Apesar de parecer o contrário, vingança não é um sentimento dos fortes. Esses, diante de uma situação difícil levantam a cabeça, sacodem a poeira e dão a volta por cima. Lembro-me de uma fato real acontecido na cidade de Indaiatuba, interior de São Paulo (distante cerca de 102 km da capital). Na noite de 10 de Junho de 2009, Rafael Laurindo Guerra, de 26 anos, foi baleado e morto durante um assalto a padaria de propriedade da família. O assassino, José Rinaldo Bezerra, 31 anos, foi preso e condenado a 25 anos de prisão. Até aí um caso de violência como tantos outros dos quais temos visto ou sabido. Uma série de coincidências fez com que Daisy Laurino, 56, mãe da vítima, soubesse que a mulher e os três filhos do assassino, estavam passando fome e com sério risco de serem despejados da casa onde moravam. Surpreendentemente essa sábia senhora resolveu ajudar, anonimamente, a família daquele que havia lhe tirado a vida do filho. Perdoou também o assassino. Atitudes como essa são raras no mundo de hoje. Porém com sua atitude essa mulher, em meio à dor, abriu seu coração para a paz. Permitiu-se viver com a alma leve e tranquila, apesar da dor da perda do filho.
Voltando a novela, a Norma que sai da cadeia é fria e calculista. Casa-se com um milionário e com a morte deste (morte pela qual ela foi indiretamente responsável), herda toda a fortuna. Rica e poderosa Norma não é feliz. Está presa a um desejo de vingança e a um amor doentio. Reúne provas cabais que levaria o bandido à cadeia e aos tribunais. Mas decide obstruir o trabalho da justiça guardando consigo as tais provas. Ao contrário, traz o ofensor para dentro de casa e o faz ajoelhar-se aos pés dela.

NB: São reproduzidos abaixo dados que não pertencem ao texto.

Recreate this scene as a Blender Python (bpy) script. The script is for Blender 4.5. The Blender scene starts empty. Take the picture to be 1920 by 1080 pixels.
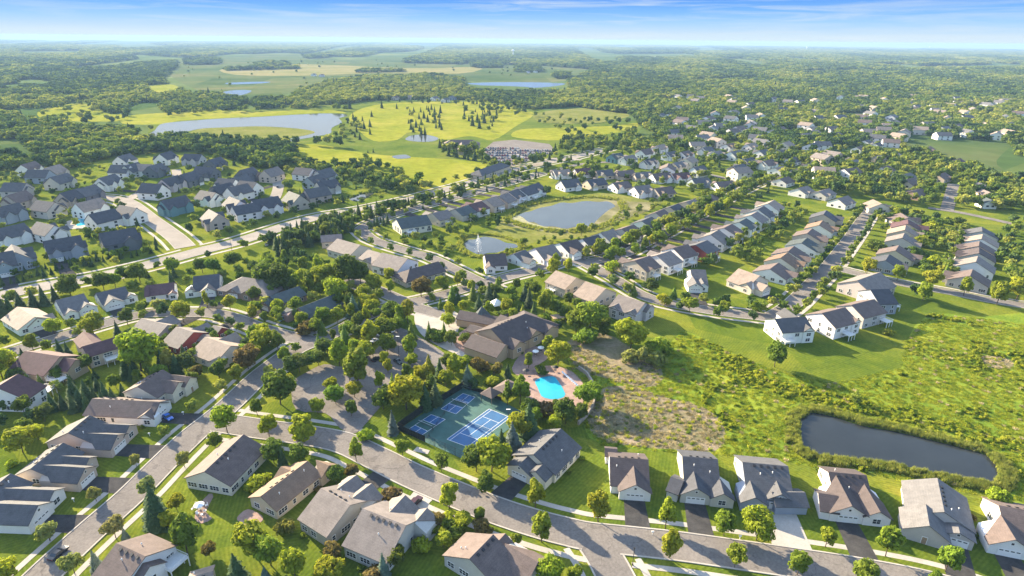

Em vez de colocá-lo na prisão, faz dele seu objeto de prazer. Estranho não?! Pura insensatez. A enfermeira ingênua do inicio da novela se transforma num insensato coração que se autodestrói a cada dia em cima de um cavalo que, mais dia, menos dia a levará ao precipício.
Que surpresas ainda estão reservadas a nos, telespectadores deste drama? Só nos resta aguardar as cenas do próximo capítulo.